Source material:
----------------
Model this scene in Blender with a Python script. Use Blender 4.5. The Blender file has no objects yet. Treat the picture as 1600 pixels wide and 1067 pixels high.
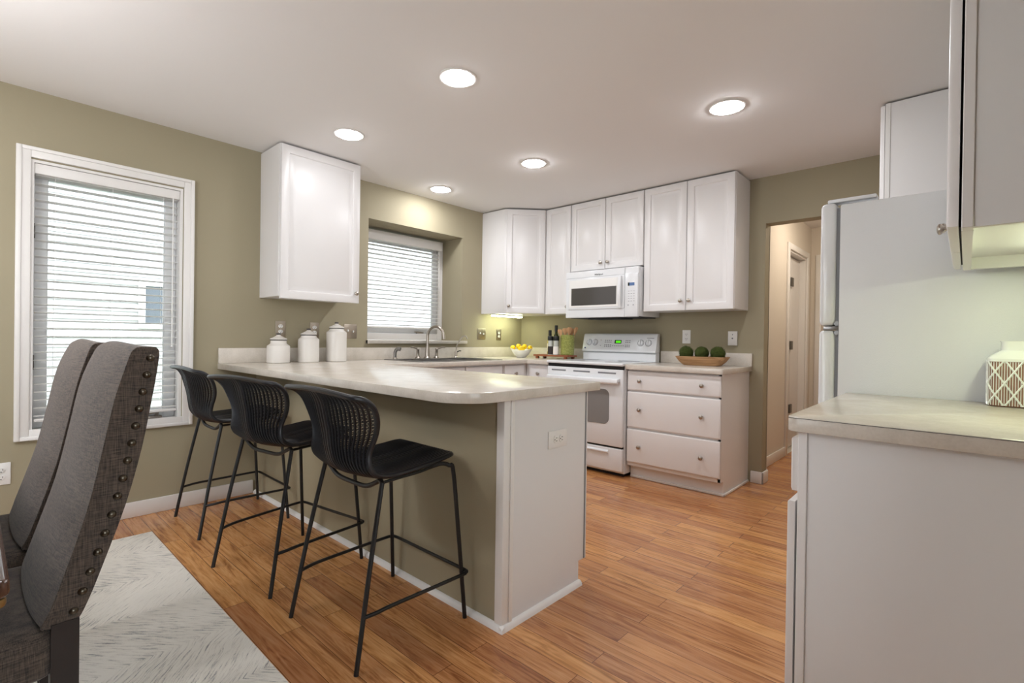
import bpy, bmesh, math, random
from mathutils import Vector, Matrix
PI = math.pi
random.seed(7)
SC = bpy.context.scene
COL = SC.collection

# ------------------------------------------------------------------ camera, world, exposure
def make_camera():
    cx, cy, cz = 3.69, -4.1814, 1.1048
    yaw, pitch, roll, f = 0.7414, -0.0051, -0.0142, 775.06
    c, s = math.cos(yaw), math.sin(yaw); cp, sp = math.cos(pitch), math.sin(pitch); cr, sr = math.cos(roll), math.sin(roll)
    R0, U0, F0 = Vector((c, s, 0)), Vector((0, 0, 1)), Vector((-s, c, 0))
    U1 = cp*U0 - sp*F0; F1 = sp*U0 + cp*F0
    R2 = cr*R0 - sr*U1; U2 = sr*R0 + cr*U1
    cd = bpy.data.cameras.new('camera'); co = bpy.data.objects.new('camera', cd); COL.objects.link(co)
    cd.sensor_width = 36; cd.lens = f/1600*36; cd.clip_start = .02
    B = -F1
    co.matrix_world = Matrix(((R2.x, U2.x, B.x, cx), (R2.y, U2.y, B.y, cy), (R2.z, U2.z, B.z, cz), (0, 0, 0, 1)))
    SC.camera = co
make_camera()
W = bpy.data.worlds.new('World'); SC.world = W; W.use_nodes = True
bg = W.node_tree.nodes['Background']; bg.inputs[0].default_value = (.91, .95, 1.0, 1); bg.inputs[1].default_value = 6.5
SC.view_settings.view_transform = 'Standard'; SC.view_settings.look = 'None'
SC.view_settings.gamma = 1; SC.view_settings.exposure = 0.09; SC.view_settings.use_curve_mapping = False
PENINSULA_LIGHT = 45.0   # radiance of the two recessed lenses over the peninsula, set lower to balance the tones
KITCHEN_LIGHT = 160.0    # radiance of the three recessed lenses along the kitchen
SINK_LIGHT = 140.0
ADDED_DINING_LIGHT = 75.0  # radiance of two unseen recessed lights added at the dining end
PENDANT = 122.0          # radiance of the added dining pendant's globes
SC.cycles.caustics_reflective = False; SC.cycles.caustics_refractive = False; SC.cycles.sample_clamp_indirect = 8.0
HALLW = 54.0
UNDERCAB = 26.0

# ------------------------------------------------------------------ materials
def lin(c):
    return tuple(((v/255)/12.92 if v/255 <= .04045 else ((v/255+.055)/1.055)**2.4) for v in c)
M = {}
def new(name):
    m = bpy.data.materials.new(name); m.use_nodes = True; M[name] = m
    nt = m.node_tree; return m, nt, nt.nodes['Principled BSDF']
def nd(nt, t, **kw):
    n = nt.nodes.new(t)
    for k, v in kw.items(): setattr(n, k, v)
    return n
def plain(name, rgb, rough=.5, metal=0, bump=0, bscale=200, vary=0, vscale=6, emit=None, coat=0, ior=1.5, spec=None):
    m, nt, b = new(name)
    col = lin(rgb)+(1,)
    b.inputs['Base Color'].default_value = col; b.inputs['Roughness'].default_value = rough; b.inputs['Metallic'].default_value = metal
    if spec is not None: b.inputs['Specular IOR Level'].default_value = spec
    if coat: b.inputs['Coat Weight'].default_value = coat; b.inputs['Coat Roughness'].default_value = .1
    tc = nd(nt, 'ShaderNodeTexCoord')
    if vary:
        n = nd(nt, 'ShaderNodeTexNoise'); n.inputs['Scale'].default_value = vscale; n.inputs['Detail'].default_value = 5
        nt.links.new(tc.outputs['Object'], n.inputs['Vector'])
        mx = nd(nt, 'ShaderNodeMix', data_type='RGBA'); mx.blend_type = 'MIX'
        mx.inputs[6].default_value = tuple(v*(1-vary) for v in col[:3])+(1,); mx.inputs[7].default_value = tuple(min(1, v*(1+vary)) for v in col[:3])+(1,)
        nt.links.new(n.outputs['Fac'], mx.inputs[0]); nt.links.new(mx.outputs[2], b.inputs['Base Color'])
    if bump:
        n = nd(nt, 'ShaderNodeTexNoise'); n.inputs['Scale'].default_value = bscale; n.inputs['Detail'].default_value = 3
        nt.links.new(tc.outputs['Object'], n.inputs['Vector'])
        bp = nd(nt, 'ShaderNodeBump'); bp.inputs['Strength'].default_value = bump; bp.inputs['Distance'].default_value = .002
        nt.links.new(n.outputs['Fac'], bp.inputs['Height']); nt.links.new(bp.outputs[0], b.inputs['Normal'])
    if emit:
        b.inputs['Emission Color'].default_value = lin(emit[0])+(1,); b.inputs['Emission Strength'].default_value = emit[1]
    return m
plain('olive_paint', (160, 151, 126), .75, bump=.25, bscale=260)
plain('hall_paint', (220, 212, 200), .8, bump=.15, bscale=260)
plain('ceiling_paint', (238, 236, 235), .9, bump=.1, bscale=150)
plain('white_trim', (233, 231, 228), .4)
plain('white_cabinet', (231, 229, 228), .33, bump=.03, bscale=90)
plain('white_laminate', (228, 228, 228), .42, bump=.05, bscale=400)
plain('appliance_white', (229, 231, 233), .22, coat=.3)
plain('fridge_white', (224, 226, 227), .38, bump=.35, bscale=420)
plain('gasket_grey', (128, 130, 134), .6)
plain('dark_gap', (26, 26, 28), .7)
plain('nickel', (176, 168, 158), .3, metal=1)
plain('brushed_steel', (150, 148, 146), .34, metal=1)
plain('bronze_nail', (96, 90, 80), .28, metal=1)
plain('hinge_grey', (120, 118, 114), .4, metal=1)
plain('plate_nickel', (176, 166, 152), .38, metal=1)
plain('plastic_white', (238, 237, 234), .35)
plain('plastic_black', (20, 20, 21), .35)
plain('black_metal', (19, 19, 21), .42)
plain('black_wicker', (27, 28, 33), .36, vary=.35, vscale=60)
plain('ceramic_white', (226, 222, 217), .25, coat=.4, vary=.03)
plain('canister_white', (226, 222, 216), .35, coat=.2)
plain('grey_line', (84, 80, 78), .5)
plain('porcelain', (240, 240, 238), .2, coat=.4)
plain('lemon_skin', (250, 208, 8), .42, bump=.5, bscale=300)
plain('oven_glass', (128, 126, 124), .12, coat=.5)
plain('microwave_glass', (74, 72, 70), .12, coat=.6)
plain('display_blue', (70, 92, 128), .2, emit=((90, 120, 170), .35))
plain('display_green', (40, 150, 10), .2, emit=((90, 220, 20), .9))
plain('display_dark', (20, 34, 26), .2)
plain('mark_grey', (122, 122, 126), .5)
plain('mark_blue', (84, 96, 150), .4)
plain('mark_red', (140, 60, 70), .4)
plain('olive_bottle_glass', (46, 54, 14), .1, coat=.5)
plain('oil_glass', (196, 178, 96), .1, coat=.5)
plain('label_cream', (216, 206, 180), .6)
plain('pepper', (52, 44, 42), .7, vary=.5, vscale=300)
plain('salt', (232, 226, 222), .8)
plain('jar_glass', (186, 188, 182), .08, coat=.5)
plain('moss', (60, 72, 20), .9, vary=.5, vscale=50)
plain('vase_glaze', (236, 240, 234), .16, coat=.6)
plain('siding_white', (180, 181, 182), .7)
plain('neighbour_glass', (96, 104, 112), .3)
plain('bounce_concrete', (206, 204, 198), .8, vary=.06)
plain('lawn', (92, 120, 66), .9, vary=.3)
plain('blind_white', (240, 239, 237), .5)
def slat_mat():
    m, nt, b = new('blind_slat'); b.inputs['Base Color'].default_value = lin((243, 243, 241))+(1,); b.inputs['Roughness'].default_value = .5
    tl = nt.nodes.new('ShaderNodeBsdfTranslucent'); tl.inputs[0].default_value = (.96, .96, .95, 1); mx = nt.nodes.new('ShaderNodeMixShader'); mx.inputs[0].default_value = .7
    nt.links.new(b.outputs[0], mx.inputs[1]); nt.links.new(tl.outputs[0], mx.inputs[2]); nt.links.new(mx.outputs[0], nt.nodes['Material Output'].inputs[0])
slat_mat()
plain('sash_white', (230, 231, 232), .4)
plain('tube_light', (250, 255, 235), .4, emit=((246, 255, 214), UNDERCAB))
plain('fixture_white', (235, 236, 226), .5)
for nm_, st_ in (('lens_dimmed', PENINSULA_LIGHT), ('lens_bright', KITCHEN_LIGHT), ('lens_sink', SINK_LIGHT), ('lens_added', ADDED_DINING_LIGHT)): plain(nm_, (255, 250, 240), .5, emit=((250, 251, 255), st_))
plain('bulb', (255, 245, 230), .5, emit=((252, 251, 253), PENDANT))
plain('black_leg', (38, 31, 29), .4, vary=.3, vscale=20)
plain('brass_edge', (150, 118, 72), .35, metal=.6)

def wood(name, c1, c2, rough=.4, along='X', sc=1.0, coat=0):
    m, nt, b = new(name); tc = nd(nt, 'ShaderNodeTexCoord'); mp = nd(nt, 'ShaderNodeMapping')
    s = {'X': (3, 60, 60), 'Y': (60, 3, 60), 'Z': (60, 60, 3)}[along]; mp.inputs['Scale'].default_value = tuple(v*sc for v in s)
    nt.links.new(tc.outputs['Object'], mp.inputs[0]); n = nd(nt, 'ShaderNodeTexNoise'); n.inputs['Scale'].default_value = 1; n.inputs['Detail'].default_value = 6
    n.inputs['Distortion'].default_value = .6
    nt.links.new(mp.outputs[0], n.inputs['Vector'])
    r = nd(nt, 'ShaderNodeValToRGB'); r.color_ramp.elements[0].position = .3; r.color_ramp.elements[1].position = .7
    r.color_ramp.elements[0].color = lin(c1)+(1,); r.color_ramp.elements[1].color = lin(c2)+(1,)
    nt.links.new(n.outputs['Fac'], r.inputs[0]); nt.links.new(r.outputs[0], b.inputs['Base Color']); b.inputs['Roughness'].default_value = rough
    if coat: b.inputs['Coat Weight'].default_value = coat
wood('tray_wood', (120, 66, 40), (166, 98, 64), .45, 'X')
wood('spoon_wood', (176, 128, 88), (214, 170, 124), .6, 'Z')
wood('bowl_wood', (158, 116, 76), (206, 166, 122), .6, 'X')
wood('table_wood', (52, 36, 30), (92, 62, 50), .16, 'X', coat=.5)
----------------
What is asked: The lines from the start of the data through the line that contains "COL = SC.collection" are to be returned exactly, please, with both ends included and every picture left out.

Final result:
Model this scene in Blender with a Python script. Use Blender 4.5. The Blender file has no objects yet. Treat the picture as 1600 pixels wide and 1067 pixels high.
import bpy, bmesh, math, random
from mathutils import Vector, Matrix
PI = math.pi
random.seed(7)
SC = bpy.context.scene
COL = SC.collection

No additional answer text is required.